■ **Task description**: What do the lines from the top of the data through the line with "back curtain rod" say? Quote them exactly and include both ends.

■ **Given information**:

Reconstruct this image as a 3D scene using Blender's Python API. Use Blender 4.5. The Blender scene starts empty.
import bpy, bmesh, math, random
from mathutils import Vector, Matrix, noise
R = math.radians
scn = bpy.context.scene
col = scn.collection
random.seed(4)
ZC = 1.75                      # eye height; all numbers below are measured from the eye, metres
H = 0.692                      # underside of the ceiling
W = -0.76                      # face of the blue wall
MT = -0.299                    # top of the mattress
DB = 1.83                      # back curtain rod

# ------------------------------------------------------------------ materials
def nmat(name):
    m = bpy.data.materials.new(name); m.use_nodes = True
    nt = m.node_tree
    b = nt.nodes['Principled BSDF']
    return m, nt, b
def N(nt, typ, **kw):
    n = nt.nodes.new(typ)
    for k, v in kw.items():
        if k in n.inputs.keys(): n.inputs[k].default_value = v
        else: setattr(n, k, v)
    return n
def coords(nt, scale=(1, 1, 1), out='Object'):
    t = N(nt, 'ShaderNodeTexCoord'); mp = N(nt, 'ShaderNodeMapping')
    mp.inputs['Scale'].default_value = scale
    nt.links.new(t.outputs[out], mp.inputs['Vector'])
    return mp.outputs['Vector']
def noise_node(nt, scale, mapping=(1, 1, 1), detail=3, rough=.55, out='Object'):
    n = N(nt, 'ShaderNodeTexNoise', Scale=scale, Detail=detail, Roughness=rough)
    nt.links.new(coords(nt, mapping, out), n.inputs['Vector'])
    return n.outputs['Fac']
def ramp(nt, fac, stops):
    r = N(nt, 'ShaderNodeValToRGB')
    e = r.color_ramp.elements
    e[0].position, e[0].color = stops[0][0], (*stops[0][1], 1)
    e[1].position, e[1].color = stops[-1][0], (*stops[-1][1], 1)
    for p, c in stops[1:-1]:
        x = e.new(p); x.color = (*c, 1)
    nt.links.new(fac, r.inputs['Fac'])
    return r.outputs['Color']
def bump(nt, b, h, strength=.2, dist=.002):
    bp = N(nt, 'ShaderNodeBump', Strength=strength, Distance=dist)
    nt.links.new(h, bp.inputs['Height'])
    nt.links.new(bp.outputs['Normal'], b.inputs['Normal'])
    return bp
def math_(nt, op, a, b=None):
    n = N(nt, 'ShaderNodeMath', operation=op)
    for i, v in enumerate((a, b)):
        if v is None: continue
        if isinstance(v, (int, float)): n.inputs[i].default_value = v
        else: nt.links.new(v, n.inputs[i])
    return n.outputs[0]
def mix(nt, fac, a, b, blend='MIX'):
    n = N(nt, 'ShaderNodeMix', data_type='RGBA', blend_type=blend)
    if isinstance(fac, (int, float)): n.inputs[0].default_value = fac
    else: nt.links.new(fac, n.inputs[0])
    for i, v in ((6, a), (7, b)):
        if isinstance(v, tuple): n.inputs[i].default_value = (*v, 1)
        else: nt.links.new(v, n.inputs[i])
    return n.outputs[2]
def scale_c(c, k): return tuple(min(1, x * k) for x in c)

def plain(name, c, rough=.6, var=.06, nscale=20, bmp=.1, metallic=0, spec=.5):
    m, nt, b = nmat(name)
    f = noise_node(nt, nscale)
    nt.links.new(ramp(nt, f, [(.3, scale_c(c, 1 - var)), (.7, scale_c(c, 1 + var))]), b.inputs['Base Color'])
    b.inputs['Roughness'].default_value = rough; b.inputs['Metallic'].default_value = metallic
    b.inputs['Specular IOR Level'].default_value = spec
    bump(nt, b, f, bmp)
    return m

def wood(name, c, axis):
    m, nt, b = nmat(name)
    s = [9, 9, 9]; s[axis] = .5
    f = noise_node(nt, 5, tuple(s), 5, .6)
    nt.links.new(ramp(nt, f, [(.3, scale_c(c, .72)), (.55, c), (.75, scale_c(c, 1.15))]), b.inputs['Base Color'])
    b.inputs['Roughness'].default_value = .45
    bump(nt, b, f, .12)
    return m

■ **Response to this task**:
Reconstruct this image as a 3D scene using Blender's Python API. Use Blender 4.5. The Blender scene starts empty.
import bpy, bmesh, math, random
from mathutils import Vector, Matrix, noise
R = math.radians
scn = bpy.context.scene
col = scn.collection
random.seed(4)
ZC = 1.75                      # eye height; all numbers below are measured from the eye, metres
H = 0.692                      # underside of the ceiling
W = -0.76                      # face of the blue wall
MT = -0.299                    # top of the mattress
DB = 1.83                      # back curtain rod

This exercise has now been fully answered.